A little treasure I found in Venice the other day was a beautiful metal mask. It stood out to me because it was different from all the other Venetian masks you see…and there are so many shops here selling the same product that its quite tiring to see the same thing over and over again, but as I passed a window in a small ally way which I had never ventured down before I saw this beautiful little dainty mask calling out to me. Nothing extravagant and bursting with colours, just simple black delicate pattern and perfectly fitting to my taste!

Baby steps…


I have been recommended by a few people that I should start a Blog! So here it goes!


My name is Gemma Moss and I am fascinated with the history of Costume. My love of costume began from seeing films such as Amadeus and Titanic.

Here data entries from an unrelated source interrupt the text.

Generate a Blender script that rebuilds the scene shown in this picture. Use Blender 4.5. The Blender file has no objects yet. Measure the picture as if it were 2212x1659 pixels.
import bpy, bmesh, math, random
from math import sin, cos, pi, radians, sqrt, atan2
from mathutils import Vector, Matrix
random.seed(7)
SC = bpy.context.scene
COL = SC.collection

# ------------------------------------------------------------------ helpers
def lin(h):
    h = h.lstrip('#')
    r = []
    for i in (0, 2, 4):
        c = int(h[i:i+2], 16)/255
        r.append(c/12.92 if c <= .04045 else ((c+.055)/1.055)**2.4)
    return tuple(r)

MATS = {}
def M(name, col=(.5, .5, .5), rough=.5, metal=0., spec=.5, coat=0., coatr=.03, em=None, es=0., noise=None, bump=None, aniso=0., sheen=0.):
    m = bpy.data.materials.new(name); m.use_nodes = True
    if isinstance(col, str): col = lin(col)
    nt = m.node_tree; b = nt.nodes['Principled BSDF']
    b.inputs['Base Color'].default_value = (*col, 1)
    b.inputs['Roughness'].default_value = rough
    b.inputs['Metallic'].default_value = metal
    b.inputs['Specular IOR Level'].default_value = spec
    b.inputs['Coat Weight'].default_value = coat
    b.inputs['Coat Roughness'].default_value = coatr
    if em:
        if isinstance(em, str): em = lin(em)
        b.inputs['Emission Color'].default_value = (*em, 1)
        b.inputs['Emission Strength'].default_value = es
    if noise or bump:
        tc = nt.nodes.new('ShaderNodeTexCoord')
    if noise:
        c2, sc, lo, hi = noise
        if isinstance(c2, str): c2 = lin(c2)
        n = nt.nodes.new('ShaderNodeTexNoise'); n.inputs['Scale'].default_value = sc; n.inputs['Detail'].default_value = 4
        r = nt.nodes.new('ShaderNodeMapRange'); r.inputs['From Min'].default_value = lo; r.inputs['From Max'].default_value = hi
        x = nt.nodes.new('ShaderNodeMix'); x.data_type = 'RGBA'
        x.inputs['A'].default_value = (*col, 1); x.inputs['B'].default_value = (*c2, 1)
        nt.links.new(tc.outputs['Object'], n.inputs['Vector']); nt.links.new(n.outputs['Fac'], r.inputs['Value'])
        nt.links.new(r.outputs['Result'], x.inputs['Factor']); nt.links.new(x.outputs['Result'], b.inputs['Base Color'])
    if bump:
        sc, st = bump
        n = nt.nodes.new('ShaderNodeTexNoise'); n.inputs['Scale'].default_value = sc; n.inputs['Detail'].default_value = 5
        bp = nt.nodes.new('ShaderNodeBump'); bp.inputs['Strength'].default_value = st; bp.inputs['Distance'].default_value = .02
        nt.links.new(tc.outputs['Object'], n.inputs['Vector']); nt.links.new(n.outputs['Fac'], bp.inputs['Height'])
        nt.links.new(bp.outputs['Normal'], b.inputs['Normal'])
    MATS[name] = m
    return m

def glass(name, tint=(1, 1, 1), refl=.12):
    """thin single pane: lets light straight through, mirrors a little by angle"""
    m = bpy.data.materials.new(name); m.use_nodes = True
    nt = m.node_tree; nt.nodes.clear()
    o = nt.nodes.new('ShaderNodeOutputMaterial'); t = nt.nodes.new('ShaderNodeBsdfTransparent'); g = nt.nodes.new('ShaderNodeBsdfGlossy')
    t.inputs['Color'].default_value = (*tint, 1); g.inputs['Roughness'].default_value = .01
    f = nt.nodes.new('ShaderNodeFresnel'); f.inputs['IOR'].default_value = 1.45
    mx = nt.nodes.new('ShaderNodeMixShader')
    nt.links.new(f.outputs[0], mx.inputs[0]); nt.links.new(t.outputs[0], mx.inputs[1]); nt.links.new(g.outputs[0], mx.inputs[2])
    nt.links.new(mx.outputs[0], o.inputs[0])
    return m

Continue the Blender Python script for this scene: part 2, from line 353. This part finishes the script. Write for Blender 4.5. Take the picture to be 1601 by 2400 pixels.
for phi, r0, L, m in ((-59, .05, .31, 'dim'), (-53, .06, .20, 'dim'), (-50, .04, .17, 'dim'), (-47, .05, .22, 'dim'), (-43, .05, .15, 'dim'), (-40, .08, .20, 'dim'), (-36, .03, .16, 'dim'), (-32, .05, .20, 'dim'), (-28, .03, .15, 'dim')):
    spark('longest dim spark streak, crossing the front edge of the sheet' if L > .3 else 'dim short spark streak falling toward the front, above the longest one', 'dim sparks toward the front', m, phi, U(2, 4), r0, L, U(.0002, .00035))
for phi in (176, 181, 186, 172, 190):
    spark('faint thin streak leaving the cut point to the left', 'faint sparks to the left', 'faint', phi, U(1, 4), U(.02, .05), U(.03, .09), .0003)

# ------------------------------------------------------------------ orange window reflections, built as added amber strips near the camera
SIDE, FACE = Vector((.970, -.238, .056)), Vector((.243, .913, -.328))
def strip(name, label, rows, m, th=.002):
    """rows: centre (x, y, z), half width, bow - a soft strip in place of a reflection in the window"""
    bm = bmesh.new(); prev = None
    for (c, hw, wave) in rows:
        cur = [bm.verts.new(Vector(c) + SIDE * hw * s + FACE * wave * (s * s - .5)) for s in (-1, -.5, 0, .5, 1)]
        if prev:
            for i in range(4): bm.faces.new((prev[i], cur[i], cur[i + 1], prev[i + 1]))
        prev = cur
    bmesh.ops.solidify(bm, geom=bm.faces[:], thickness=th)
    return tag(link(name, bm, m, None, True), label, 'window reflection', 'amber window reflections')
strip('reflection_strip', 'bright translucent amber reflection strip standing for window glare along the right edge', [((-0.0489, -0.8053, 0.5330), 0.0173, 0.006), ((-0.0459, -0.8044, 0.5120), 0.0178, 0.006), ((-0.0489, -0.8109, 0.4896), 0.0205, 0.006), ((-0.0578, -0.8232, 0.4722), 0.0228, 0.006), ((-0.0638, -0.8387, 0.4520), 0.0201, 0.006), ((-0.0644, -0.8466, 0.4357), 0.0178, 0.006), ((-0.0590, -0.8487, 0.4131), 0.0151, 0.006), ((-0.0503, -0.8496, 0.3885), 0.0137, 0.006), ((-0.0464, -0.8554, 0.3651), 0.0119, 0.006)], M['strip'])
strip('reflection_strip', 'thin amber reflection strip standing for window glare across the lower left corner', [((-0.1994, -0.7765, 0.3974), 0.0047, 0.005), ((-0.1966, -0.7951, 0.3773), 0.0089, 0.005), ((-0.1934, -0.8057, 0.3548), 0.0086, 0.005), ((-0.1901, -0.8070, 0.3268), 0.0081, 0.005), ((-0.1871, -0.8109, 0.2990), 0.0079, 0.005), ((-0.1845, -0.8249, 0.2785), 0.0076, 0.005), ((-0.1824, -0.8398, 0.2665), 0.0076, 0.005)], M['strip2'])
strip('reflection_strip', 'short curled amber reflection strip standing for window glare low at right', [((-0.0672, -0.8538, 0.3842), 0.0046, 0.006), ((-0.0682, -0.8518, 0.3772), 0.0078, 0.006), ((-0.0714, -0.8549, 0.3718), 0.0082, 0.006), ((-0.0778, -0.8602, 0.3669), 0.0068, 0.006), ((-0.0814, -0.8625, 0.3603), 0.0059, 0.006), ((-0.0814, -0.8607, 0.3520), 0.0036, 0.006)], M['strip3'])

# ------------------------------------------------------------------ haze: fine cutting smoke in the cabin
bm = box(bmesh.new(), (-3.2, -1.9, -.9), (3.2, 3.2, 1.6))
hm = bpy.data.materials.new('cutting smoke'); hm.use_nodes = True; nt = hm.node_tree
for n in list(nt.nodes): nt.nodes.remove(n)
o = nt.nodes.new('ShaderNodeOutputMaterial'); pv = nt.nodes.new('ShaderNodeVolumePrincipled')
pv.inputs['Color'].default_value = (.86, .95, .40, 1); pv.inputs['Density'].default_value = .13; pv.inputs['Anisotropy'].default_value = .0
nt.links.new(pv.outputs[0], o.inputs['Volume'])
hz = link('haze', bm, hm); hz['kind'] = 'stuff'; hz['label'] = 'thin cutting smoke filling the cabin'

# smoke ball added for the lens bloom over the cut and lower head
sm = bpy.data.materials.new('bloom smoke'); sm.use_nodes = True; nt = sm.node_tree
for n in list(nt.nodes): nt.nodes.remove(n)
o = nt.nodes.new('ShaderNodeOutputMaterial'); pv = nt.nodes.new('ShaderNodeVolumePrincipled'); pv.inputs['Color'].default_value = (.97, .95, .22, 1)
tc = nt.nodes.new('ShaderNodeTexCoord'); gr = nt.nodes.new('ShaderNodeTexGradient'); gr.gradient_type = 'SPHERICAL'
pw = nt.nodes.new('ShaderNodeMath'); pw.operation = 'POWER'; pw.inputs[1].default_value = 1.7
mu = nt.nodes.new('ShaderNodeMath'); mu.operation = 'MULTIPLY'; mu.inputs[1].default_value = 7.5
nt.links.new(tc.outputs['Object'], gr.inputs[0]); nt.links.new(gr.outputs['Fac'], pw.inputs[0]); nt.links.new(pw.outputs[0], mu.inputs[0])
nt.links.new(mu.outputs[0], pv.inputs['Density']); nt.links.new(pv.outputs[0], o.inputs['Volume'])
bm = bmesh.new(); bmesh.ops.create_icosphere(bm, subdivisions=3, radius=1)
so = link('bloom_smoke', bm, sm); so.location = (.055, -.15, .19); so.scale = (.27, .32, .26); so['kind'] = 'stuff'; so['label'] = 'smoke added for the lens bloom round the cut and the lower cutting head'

The main garment that I was always fixated on was the corset. I was totally inspired by this undergarment that could curve and alter the female form to fit to the fashion ideal of the day. Since I was 13 years old I always wanted to understand the garment and its construction. I bought my first corset when I was 16 still not knowing how one was put together. I went to university at 18 to study fashion design, which I feel was a mistake and I should of studied Costume Design. There was no possibility at the time for me to learn how to make real genuine Corsets at the time with the fashion course.

In the second year we had to do work experience. I decided to work for a corset company. I would ask questions and they were really afraid to let go of their trade secrets. I did learnt how the fabrics and materials are put together but not how to make a corset tailor made to the body. It wasn’t until I did my work experience at Tamworth Castle that I met historical costume designer Gini Newton from Chimera Costumes who really took the time to show me the construction from the very start. When I would see her at the castle we would discuss the things that I were so eager to learn and gave me titles of fabulous books I should check out! I also went and visited another corset designer who gave me more tips and I put all the advice and knowledge together to make my very first (poorly made) corset!!

After making the first corset I continued to try new things and keep working on them to perfect the new skill I had learned.